◆ **Source data**:
============

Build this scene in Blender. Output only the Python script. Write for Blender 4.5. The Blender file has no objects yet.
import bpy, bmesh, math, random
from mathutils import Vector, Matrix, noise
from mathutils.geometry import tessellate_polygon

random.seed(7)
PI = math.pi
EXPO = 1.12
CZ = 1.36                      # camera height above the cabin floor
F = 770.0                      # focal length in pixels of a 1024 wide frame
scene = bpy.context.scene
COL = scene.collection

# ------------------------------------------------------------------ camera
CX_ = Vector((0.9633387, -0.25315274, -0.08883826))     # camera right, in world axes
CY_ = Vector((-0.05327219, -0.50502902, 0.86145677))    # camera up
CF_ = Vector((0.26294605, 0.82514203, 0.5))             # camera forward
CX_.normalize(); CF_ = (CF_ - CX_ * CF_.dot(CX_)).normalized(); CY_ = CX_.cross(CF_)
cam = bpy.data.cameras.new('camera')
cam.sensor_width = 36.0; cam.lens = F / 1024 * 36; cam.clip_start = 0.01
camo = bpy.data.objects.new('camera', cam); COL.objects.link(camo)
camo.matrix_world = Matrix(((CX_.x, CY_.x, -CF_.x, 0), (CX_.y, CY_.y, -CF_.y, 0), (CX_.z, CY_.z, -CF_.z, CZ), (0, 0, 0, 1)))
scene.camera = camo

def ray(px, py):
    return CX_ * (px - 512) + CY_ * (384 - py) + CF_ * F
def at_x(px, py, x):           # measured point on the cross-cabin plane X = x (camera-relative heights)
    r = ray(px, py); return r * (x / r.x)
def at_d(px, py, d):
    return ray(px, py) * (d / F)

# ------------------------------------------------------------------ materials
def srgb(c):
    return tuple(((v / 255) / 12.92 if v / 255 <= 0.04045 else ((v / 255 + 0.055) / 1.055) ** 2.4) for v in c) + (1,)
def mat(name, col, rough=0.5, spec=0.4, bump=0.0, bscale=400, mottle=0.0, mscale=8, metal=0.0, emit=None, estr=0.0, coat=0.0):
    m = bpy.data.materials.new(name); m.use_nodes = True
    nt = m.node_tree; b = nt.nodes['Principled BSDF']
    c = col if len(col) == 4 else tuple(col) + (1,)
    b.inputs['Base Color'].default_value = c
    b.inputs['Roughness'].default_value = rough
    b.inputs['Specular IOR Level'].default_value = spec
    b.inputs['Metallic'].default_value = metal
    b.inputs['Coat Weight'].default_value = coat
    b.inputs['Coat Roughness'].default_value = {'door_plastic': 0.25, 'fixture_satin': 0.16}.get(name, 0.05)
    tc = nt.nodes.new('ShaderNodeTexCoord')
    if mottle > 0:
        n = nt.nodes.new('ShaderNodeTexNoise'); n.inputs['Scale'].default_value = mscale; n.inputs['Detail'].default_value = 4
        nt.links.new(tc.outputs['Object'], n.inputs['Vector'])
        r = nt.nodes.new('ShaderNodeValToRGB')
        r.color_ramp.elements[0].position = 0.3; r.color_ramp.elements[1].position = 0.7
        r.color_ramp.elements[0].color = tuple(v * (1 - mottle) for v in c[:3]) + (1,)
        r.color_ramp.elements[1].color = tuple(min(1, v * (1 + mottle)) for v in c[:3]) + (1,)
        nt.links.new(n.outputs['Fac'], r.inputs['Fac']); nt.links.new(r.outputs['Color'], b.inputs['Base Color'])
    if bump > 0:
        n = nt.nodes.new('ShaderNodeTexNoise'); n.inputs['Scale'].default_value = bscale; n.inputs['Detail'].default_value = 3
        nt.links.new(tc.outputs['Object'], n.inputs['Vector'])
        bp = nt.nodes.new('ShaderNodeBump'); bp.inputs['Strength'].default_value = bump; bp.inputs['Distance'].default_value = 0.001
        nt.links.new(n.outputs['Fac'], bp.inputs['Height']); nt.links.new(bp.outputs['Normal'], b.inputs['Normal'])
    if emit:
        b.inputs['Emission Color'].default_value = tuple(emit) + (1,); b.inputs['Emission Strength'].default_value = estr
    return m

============

Go through the listing above and return every line where the word "scene" occurs.

Build this scene in Blender. Output only the Python script. Write for Blender 4.5. The Blender file has no objects yet.
scene = bpy.context.scene
COL = scene.collection
scene.camera = camo